4 things to consider before making a big career change

Job dissatisfaction can be a huge contributor to demotivation and under-performance at work. If you’re demotivated, and things aren’t going well in your career, everything can seem like it’s working against you. If your feelings continue, you’ll gradually become even less motivated and it’s likely your performance will drop further in a downward spiral.

If this sounds like you, it’s could be tempting to consider changing careers altogether. Especially if your work makes your stressed, unhappy, or any of the above.

But – making that change could be even more stressful - and a big challenge! How will you get interviews for jobs when you have no experience? Will you have to take a pay cut? What happens if it doesn’t work out?

Here are four tips from our specialist consultants to help you decide whether a major career is right for you:

Ask your network

Taking a big career step can be a step into the unknown. But do you have anybody in your network who works in the industry you are considering? Or has good useful connections?  If so, try and utilise them. You could benefit from personal introductions via people who can vouch for your character and skills. They might be able to help a new employer understand why they should hire someone with no relevant industry background.

Test the waters

This is probably the most important. Before making the leap to a career change, and risk being no happier than you were before, make sure you really are going to be happier by getting some sort of experience. Although this can sound difficult, it is vital to understand what your new job could be like.

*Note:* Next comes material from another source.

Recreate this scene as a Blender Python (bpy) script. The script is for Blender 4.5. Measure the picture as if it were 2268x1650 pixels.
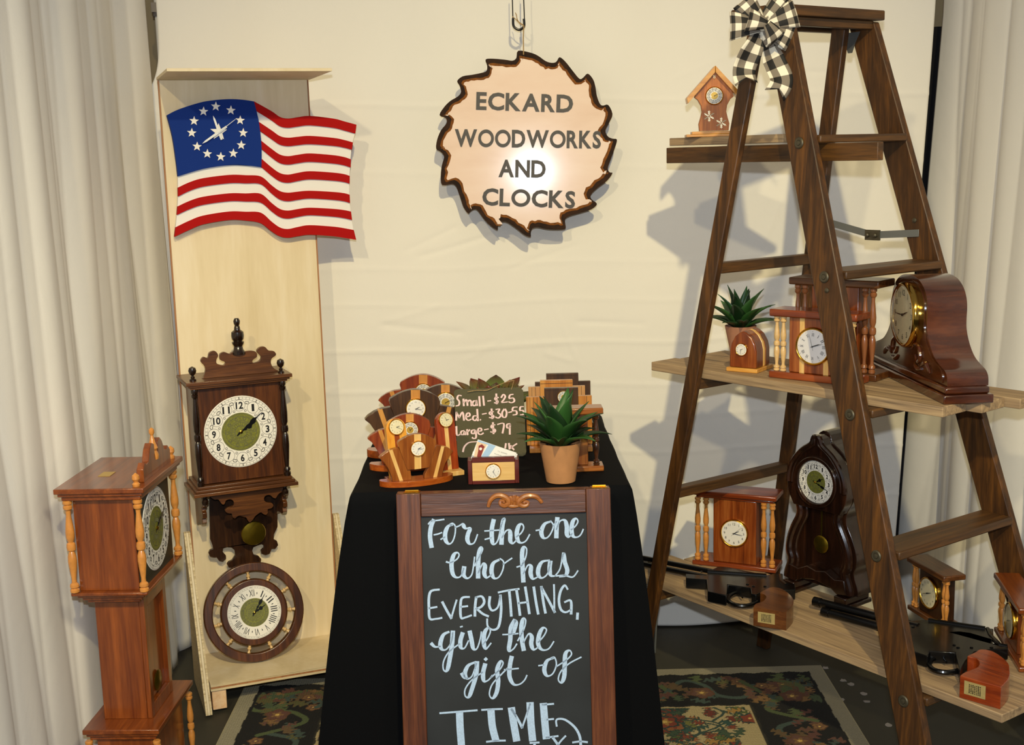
import bpy, bmesh, math, random
from math import sin, cos, pi, radians, sqrt, hypot, atan2
from mathutils import Vector as V3, Matrix
from mathutils.geometry import tessellate_polygon
random.seed(7)
for o in list(bpy.data.objects): bpy.data.objects.remove(o)
SC = bpy.context.scene; COL = SC.collection
# ---------------------------------------------------------------- camera
FPX, PITCH, ROLL, HC = 2775.6, 0.1720, -0.0261, 1.515
fw = V3((0, cos(PITCH), -sin(PITCH))); r0 = V3((1, 0, 0)); u0 = r0.cross(fw)
CR = r0*cos(ROLL)+u0*sin(ROLL); CU = u0*cos(ROLL)-r0*sin(ROLL); CO = V3((0, 0, HC))
cd = bpy.data.cameras.new('camera'); cam = bpy.data.objects.new('camera', cd); COL.objects.link(cam)
cd.sensor_width = 36; cd.lens = 36*FPX/2268; cd.clip_start = .05; cd.clip_end = 100
m = Matrix((CR, CU, -fw)).transposed().to_4x4(); m.translation = CO; cam.matrix_world = m
SC.camera = cam
# ---------------------------------------------------------------- light and exposure
SC.view_settings.view_transform = 'Standard'; SC.view_settings.look = 'None'
SC.view_settings.exposure = 0.68; SC.view_settings.gamma = 1.0
SC.view_settings.use_curve_mapping = False
W = bpy.data.worlds.new('hall'); SC.world = W; W.use_nodes = True
W.node_tree.nodes['Background'].inputs[0].default_value = (.95, .93, .95, 1)
W.node_tree.nodes['Background'].inputs[1].default_value = .10
def lamp(name, kind, loc, target, energy, color, size=.1, spot=None):
    l = bpy.data.lights.new(name, kind); l.energy = energy; l.color = color
    if kind == 'AREA': l.size = size; l.shape = 'DISK'
    else: l.shadow_soft_size = size
    if spot: l.spot_size = spot[0]; l.spot_blend = spot[1]
    o = bpy.data.objects.new(name, l); COL.objects.link(o); o.location = loc
    o.rotation_euler = (V3(target)-V3(loc)).to_track_quat('-Z', 'Y').to_euler(); return o
lamp('camera_flash', 'SPOT', (.0, -.02, 1.665), (0, 3.5, 1.1), 88, (.78, .88, 1), .02, (radians(110), .5))
lamp('hall_or_fill_spot', 'SPOT', (.52, -1.5, 4.0), (.2, 3.8, .62), 440, (1, .85, .46), .06, (radians(40), 1))
lamp('hall_or_fill_spot', 'SPOT', (-1.05, -1.2, 3.5), (-.75, 3.3, .8), 125, (1, .84, .5), .07, (radians(70), .8))
lamp('hall_or_fill_spot', 'SPOT', (1.1, -1.0, 3.3), (-1.25, 2.15, 1.05), 190, (1, .88, .6), .25, (radians(38), 1))  # fill spot added to brighten the left drape, no known lamp there
# ---------------------------------------------------------------- picking real planes
def ray(px, py): return fw+CR*((px-1134)/FPX)-CU*((py-825)/FPX)
def zp(px, py, z): d = ray(px, py); return CO+d*((z-HC)/d.z)
def yp(px, py, y): d = ray(px, py); return CO+d*(y/d.y)
class Frame:
    """local frame of a thing: x right, y back, z up; yaw about z, then tilt (top leans back) about x"""
    def __init__(s, o, yaw, tilt=0):
        s.o = V3(o); s.R = Matrix.Rotation(yaw, 3, 'Z')@Matrix.Rotation(-tilt, 3, 'X'); s.yaw = yaw; s.tilt = tilt
        s.X, s.Y, s.Z = s.R.col[0], s.R.col[1], s.R.col[2]
    def front(s, px, py, y=0):
        d = ray(px, py); p0 = s.o+s.Y*y; q = CO+d*((p0-CO).dot(s.Y)/d.dot(s.Y))-s.o
        return (q.dot(s.X), q.dot(s.Z))
    def flat(s, px, py, z=0):
        d = ray(px, py); p0 = s.o+s.Z*z; q = CO+d*((p0-CO).dot(s.Z)/d.dot(s.Z))-s.o
        return (q.dot(s.X), q.dot(s.Y))
    def side(s, px, py, x=0):
        d = ray(px, py); p0 = s.o+s.X*x; q = CO+d*((p0-CO).dot(s.X)/d.dot(s.X))-s.o
        return (q.dot(s.Y), q.dot(s.Z))
def zoom(pts, ox, oy, k): return [(ox+a/k, oy+b/k) for a, b in pts]
def spline(pts, n=5, closed=False):
    P = [V3(p) if len(p) == 3 else V3((p[0], p[1], 0)) for p in pts]; N = len(P); out = []
    for i in range(N if closed else N-1):
        a = P[(i-1) % N] if closed or i > 0 else P[0]; b = P[i]; c = P[(i+1) % N]
        d = P[(i+2) % N] if closed or i+2 < N else P[-1]
        for j in range(n):
            t = j/n; out.append(.5*((2*b)+(c-a)*t+(2*a-5*b+4*c-d)*t*t+(3*b-a-3*c+d)*t**3))
    if not closed: out.append(P[-1])
    return [tuple(p) if len(pts[0]) == 3 else (p.x, p.y) for p in out]
# ---------------------------------------------------------------- materials
MATS = {}
def newmat(name):
    m = bpy.data.materials.new(name); m.use_nodes = True; nt = m.node_tree
    return m, nt, nt.nodes['Principled BSDF'], nt.nodes.new, nt.links.new
def rgb(h):
    c = [int(h[i:i+2], 16)/255 for i in (0, 2, 4)]
    return tuple(x/12.92 if x <= .04045 else ((x+.055)/1.055)**2.4 for x in c)+(1,)
def plain(name, h, rough=.5, metal=0, coat=0, noise=0, sc=60, bump=0, spec=.5):
    if name in MATS: return MATS[name]
    m, nt, B, N, L = newmat(name); c = rgb(h)
    B.inputs['Base Color'].default_value = c; B.inputs['Roughness'].default_value = rough
    B.inputs['Metallic'].default_value = metal; B.inputs['Coat Weight'].default_value = coat
    B.inputs['Coat Roughness'].default_value = .12; B.inputs['Specular IOR Level'].default_value = spec
    if noise or bump:
        tc = N('ShaderNodeTexCoord'); no = N('ShaderNodeTexNoise'); no.inputs['Scale'].default_value = sc; no.inputs['Detail'].default_value = 4
        L(tc.outputs['Object'], no.inputs['Vector'])
        if noise:
            r = N('ShaderNodeValToRGB'); L(no.outputs['Fac'], r.inputs[0]); r.color_ramp.elements[0].position = .3; r.color_ramp.elements[1].position = .7
            r.color_ramp.elements[0].color = tuple(x*(1-noise) for x in c[:3])+(1,); r.color_ramp.elements[1].color = tuple(min(1, x*(1+noise)) for x in c[:3])+(1,)
            L(r.outputs[0], B.inputs['Base Color'])
        if bump:
            b = N('ShaderNodeBump'); b.inputs['Strength'].default_value = 1; b.inputs['Distance'].default_value = bump
            L(no.outputs['Fac'], b.inputs['Height']); L(b.outputs[0], B.inputs['Normal'])
    MATS[name] = m; return m
def wood(name, dark, mid, light, axis='z', sc=1.0, rough=.45, coat=0.0, bump=.0003, stretch=14, contrast=.22, knots=0):
    if name in MATS: return MATS[name]
    m, nt, B, N, L = newmat(name)
    tc = N('ShaderNodeTexCoord'); mp = N('ShaderNodeMapping'); oi = N('ShaderNodeObjectInfo')
    s = [60*sc]*3; s['xyz'.index(axis)] = 60*sc/stretch; mp.inputs['Scale'].default_value = s
    cmb = N('ShaderNodeVectorMath'); cmb.operation = 'SCALE'; cmb.inputs[0].default_value = (5.3, 3.1, 7.7)
    L(oi.outputs['Random'], cmb.inputs['Scale'])
    L(tc.outputs['Object'], mp.inputs['Vector']); L(cmb.outputs[0], mp.inputs['Location'])
    n1 = N('ShaderNodeTexNoise'); n1.inputs['Scale'].default_value = 1; n1.inputs['Detail'].default_value = 5; n1.inputs['Distortion'].default_value = .6
    n2 = N('ShaderNodeTexNoise'); n2.inputs['Scale'].default_value = 5; n2.inputs['Detail'].default_value = 3
    L(mp.outputs[0], n1.inputs['Vector']); L(mp.outputs[0], n2.inputs['Vector'])
    mx = N('ShaderNodeMath'); mx.operation = 'MULTIPLY_ADD'; mx.inputs[1].default_value = .3; L(n2.outputs['Fac'], mx.inputs[0]); 
    m2 = N('ShaderNodeMath'); m2.operation = 'MULTIPLY'; m2.inputs[1].default_value = .75; L(n1.outputs['Fac'], m2.inputs[0]); L(m2.outputs[0], mx.inputs[2])
    r = N('ShaderNodeValToRGB'); e = r.color_ramp.elements; e[0].position = .52-contrast; e[1].position = .52+contrast
    e[0].color = rgb(dark); e[1].color = rgb(light); k = e.new(.52); k.color = rgb(mid)
    L(mx.outputs[0], r.inputs[0]); L(r.outputs[0], B.inputs['Base Color'])
    B.inputs['Roughness'].default_value = rough; B.inputs['Coat Weight'].default_value = coat; B.inputs['Coat Roughness'].default_value = .13
    b = N('ShaderNodeBump'); b.inputs['Distance'].default_value = bump; L(mx.outputs[0], b.inputs['Height']); L(b.outputs[0], B.inputs['Normal'])
    MATS[name] = m; return m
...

Could you volunteer in the field you are interested in? Is it possible to shadow someone for the day? If the answer is no, could you try and conduct some interviews with people in the field you are considering? Do everything you can to understand what your new career will be like to get an understanding of your future success.

Can you afford it?

Switching careers can be stressful and high-risk. Therefore, the last thing you should do is jump ship if you are struggling for cash. Be prepared to allocate a lot of mental energy into making your new career work. Otherwise, you might not be able to make it a success.

By ensuring that your financials are relatively stable and calm, you won’t have to worry as much if things don’t work out, or if you have to drop pay for a while. It might be painful to save whilst you wait to build up a cash reserve, but it will be worth it.

Make the transition in steps

If you are looking to transition from, say, an accountant to a landscape architect, consider doing the move in steps. Find an accounting job in the landscaping industry, preferably with a smaller firm, and apply for internal jobs from there. Read up on your subject, landscape your own lawn, take gardening courses. Do everything you possibly can to make yourself employable in your new dream career!